• Exercise directions: Only lines holding the string "True" are wanted; copy each one from the material.

• Given data:

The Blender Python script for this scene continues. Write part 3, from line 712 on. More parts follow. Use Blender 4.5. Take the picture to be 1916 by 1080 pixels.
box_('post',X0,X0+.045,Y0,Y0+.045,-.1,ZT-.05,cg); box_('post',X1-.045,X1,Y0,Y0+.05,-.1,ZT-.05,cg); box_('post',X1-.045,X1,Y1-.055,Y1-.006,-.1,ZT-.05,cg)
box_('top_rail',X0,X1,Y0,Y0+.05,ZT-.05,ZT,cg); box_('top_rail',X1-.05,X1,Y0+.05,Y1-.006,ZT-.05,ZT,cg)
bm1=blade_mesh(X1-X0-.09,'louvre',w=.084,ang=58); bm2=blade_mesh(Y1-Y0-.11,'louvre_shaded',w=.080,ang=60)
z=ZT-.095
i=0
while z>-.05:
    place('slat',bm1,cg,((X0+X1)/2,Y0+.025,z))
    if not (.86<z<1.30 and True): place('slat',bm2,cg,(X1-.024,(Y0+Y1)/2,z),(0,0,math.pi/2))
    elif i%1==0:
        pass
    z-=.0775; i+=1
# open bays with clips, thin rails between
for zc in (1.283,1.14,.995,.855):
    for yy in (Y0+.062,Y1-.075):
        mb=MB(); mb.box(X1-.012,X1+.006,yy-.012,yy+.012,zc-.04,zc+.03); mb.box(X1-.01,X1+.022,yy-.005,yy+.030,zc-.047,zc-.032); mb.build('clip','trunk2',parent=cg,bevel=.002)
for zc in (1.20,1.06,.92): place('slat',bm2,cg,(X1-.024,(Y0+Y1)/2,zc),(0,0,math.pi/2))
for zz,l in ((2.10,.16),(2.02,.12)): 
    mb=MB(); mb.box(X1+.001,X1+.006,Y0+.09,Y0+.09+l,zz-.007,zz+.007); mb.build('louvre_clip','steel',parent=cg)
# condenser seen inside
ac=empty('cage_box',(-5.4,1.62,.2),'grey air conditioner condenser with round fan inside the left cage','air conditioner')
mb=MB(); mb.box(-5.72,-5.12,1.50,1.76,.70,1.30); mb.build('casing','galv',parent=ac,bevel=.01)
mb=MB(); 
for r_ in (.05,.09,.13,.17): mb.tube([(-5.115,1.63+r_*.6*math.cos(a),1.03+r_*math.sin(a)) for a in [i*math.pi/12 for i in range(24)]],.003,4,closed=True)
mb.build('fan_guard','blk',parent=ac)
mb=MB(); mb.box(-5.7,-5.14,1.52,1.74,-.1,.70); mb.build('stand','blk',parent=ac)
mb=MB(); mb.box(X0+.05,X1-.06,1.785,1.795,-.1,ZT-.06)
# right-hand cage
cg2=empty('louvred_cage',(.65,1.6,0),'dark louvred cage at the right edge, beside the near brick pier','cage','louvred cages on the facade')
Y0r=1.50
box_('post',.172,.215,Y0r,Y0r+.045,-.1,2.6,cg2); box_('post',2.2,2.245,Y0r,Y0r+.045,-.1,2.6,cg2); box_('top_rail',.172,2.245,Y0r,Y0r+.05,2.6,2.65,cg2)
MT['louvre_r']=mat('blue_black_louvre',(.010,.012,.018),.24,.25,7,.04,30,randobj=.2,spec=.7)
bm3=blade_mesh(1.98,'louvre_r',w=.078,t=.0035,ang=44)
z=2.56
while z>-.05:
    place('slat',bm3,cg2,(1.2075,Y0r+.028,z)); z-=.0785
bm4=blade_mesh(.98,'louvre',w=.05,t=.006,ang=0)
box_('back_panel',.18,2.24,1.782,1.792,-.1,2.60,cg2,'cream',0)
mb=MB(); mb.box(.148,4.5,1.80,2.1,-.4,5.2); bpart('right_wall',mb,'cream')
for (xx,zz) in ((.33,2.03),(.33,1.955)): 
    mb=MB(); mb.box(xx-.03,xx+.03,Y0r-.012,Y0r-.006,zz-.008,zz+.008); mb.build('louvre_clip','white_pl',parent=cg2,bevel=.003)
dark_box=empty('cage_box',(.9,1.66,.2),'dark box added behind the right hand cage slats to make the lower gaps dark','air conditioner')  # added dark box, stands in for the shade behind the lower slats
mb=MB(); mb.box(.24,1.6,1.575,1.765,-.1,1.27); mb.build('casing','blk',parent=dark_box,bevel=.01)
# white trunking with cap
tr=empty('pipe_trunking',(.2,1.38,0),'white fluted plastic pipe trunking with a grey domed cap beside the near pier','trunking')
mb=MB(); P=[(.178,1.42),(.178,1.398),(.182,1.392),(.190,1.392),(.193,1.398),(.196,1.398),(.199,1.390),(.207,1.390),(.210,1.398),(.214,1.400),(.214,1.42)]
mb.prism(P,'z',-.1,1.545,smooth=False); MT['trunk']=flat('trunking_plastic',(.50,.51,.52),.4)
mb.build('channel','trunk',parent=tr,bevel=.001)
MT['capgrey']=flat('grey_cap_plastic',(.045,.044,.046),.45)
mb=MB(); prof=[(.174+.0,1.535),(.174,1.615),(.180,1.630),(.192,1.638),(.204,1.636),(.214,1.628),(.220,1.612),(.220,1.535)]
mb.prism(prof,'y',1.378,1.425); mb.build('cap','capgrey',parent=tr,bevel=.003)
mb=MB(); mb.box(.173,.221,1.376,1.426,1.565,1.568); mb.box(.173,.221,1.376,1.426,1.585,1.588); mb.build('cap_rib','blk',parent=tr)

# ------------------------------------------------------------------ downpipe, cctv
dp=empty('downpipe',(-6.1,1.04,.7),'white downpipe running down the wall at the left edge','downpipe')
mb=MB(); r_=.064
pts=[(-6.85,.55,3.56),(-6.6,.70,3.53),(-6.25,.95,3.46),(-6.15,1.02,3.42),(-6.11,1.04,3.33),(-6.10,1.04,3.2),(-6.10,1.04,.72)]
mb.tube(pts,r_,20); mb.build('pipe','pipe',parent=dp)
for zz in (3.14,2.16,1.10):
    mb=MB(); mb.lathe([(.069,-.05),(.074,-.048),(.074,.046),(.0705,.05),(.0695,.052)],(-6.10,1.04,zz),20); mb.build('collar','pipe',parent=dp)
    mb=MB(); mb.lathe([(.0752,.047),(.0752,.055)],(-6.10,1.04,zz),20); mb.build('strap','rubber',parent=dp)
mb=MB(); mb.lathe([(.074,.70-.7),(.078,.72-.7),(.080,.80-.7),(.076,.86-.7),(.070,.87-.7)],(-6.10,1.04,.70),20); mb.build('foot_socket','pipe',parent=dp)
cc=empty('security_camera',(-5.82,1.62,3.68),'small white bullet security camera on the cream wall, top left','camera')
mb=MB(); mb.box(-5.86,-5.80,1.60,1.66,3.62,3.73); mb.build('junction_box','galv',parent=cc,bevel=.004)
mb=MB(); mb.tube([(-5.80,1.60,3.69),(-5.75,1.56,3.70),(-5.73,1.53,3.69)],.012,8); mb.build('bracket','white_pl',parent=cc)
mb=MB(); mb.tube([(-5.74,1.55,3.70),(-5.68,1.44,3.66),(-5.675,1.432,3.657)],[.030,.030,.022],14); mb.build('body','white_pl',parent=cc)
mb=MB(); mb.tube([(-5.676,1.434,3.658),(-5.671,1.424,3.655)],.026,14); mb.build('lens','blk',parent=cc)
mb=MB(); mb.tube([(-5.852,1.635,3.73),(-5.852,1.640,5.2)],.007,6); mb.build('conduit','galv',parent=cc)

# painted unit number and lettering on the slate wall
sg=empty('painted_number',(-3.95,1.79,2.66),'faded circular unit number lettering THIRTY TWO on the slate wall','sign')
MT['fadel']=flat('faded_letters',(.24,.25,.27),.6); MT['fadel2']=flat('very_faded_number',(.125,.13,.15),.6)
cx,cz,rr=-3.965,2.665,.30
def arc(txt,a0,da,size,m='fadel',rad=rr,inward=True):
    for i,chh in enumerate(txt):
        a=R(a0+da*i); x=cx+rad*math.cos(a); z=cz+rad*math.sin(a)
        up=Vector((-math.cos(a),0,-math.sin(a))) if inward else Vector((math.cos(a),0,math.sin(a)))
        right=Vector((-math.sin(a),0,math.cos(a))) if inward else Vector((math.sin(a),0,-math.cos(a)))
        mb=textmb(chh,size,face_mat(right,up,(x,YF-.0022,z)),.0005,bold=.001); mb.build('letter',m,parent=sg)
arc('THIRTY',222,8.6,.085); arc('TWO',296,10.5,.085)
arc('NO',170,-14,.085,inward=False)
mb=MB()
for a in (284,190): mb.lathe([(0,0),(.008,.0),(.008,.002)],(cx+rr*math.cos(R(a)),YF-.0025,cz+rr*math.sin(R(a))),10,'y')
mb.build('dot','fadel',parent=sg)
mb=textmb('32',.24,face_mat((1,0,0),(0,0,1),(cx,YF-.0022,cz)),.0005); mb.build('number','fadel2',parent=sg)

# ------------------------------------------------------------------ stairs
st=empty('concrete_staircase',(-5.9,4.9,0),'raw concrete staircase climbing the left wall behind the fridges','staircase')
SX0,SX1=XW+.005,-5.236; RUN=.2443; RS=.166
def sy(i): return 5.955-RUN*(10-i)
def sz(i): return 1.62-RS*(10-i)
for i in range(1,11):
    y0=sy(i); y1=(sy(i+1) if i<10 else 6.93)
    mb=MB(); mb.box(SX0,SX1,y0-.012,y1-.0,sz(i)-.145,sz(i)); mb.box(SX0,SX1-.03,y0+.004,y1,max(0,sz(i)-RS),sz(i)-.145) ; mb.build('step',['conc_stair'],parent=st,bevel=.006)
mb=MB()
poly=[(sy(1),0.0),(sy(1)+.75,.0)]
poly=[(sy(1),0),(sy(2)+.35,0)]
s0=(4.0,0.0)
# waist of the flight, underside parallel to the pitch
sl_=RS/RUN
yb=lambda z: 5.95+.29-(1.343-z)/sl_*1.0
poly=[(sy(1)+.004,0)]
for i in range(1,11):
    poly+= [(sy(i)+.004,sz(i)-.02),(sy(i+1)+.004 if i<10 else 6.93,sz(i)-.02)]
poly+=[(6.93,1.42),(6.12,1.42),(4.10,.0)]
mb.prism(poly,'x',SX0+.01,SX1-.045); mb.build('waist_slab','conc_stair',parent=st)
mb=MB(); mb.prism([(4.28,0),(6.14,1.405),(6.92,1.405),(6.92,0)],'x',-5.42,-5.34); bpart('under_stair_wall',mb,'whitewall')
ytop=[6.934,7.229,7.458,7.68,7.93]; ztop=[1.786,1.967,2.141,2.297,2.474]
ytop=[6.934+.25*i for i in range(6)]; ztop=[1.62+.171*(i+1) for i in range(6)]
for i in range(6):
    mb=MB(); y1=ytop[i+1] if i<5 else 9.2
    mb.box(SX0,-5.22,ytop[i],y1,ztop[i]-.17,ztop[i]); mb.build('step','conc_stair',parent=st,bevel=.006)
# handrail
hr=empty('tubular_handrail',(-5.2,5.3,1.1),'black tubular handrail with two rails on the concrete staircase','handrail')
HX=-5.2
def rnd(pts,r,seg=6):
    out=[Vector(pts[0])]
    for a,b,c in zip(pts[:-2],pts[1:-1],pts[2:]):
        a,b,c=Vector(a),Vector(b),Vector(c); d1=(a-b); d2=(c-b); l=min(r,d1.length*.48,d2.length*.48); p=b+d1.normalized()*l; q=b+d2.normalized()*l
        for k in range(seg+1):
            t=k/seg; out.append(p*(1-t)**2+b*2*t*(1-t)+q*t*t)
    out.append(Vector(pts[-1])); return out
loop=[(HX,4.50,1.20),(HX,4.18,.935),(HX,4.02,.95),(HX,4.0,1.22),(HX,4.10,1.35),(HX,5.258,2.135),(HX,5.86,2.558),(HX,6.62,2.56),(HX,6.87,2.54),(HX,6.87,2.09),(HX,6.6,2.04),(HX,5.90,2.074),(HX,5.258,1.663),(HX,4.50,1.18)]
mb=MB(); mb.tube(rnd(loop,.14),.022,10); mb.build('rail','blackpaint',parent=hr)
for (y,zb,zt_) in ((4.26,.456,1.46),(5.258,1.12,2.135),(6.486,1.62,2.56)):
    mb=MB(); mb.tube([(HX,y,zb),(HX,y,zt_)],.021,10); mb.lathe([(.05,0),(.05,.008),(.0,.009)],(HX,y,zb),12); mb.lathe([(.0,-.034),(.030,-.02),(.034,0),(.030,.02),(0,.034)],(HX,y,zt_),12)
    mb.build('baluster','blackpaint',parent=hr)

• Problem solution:
    if not (.86<z<1.30 and True): place('slat',bm2,cg,(X1-.024,(Y0+Y1)/2,z),(0,0,math.pi/2))
for r_ in (.05,.09,.13,.17): mb.tube([(-5.115,1.63+r_*.6*math.cos(a),1.03+r_*math.sin(a)) for a in [i*math.pi/12 for i in range(24)]],.003,4,closed=True)
def arc(txt,a0,da,size,m='fadel',rad=rr,inward=True):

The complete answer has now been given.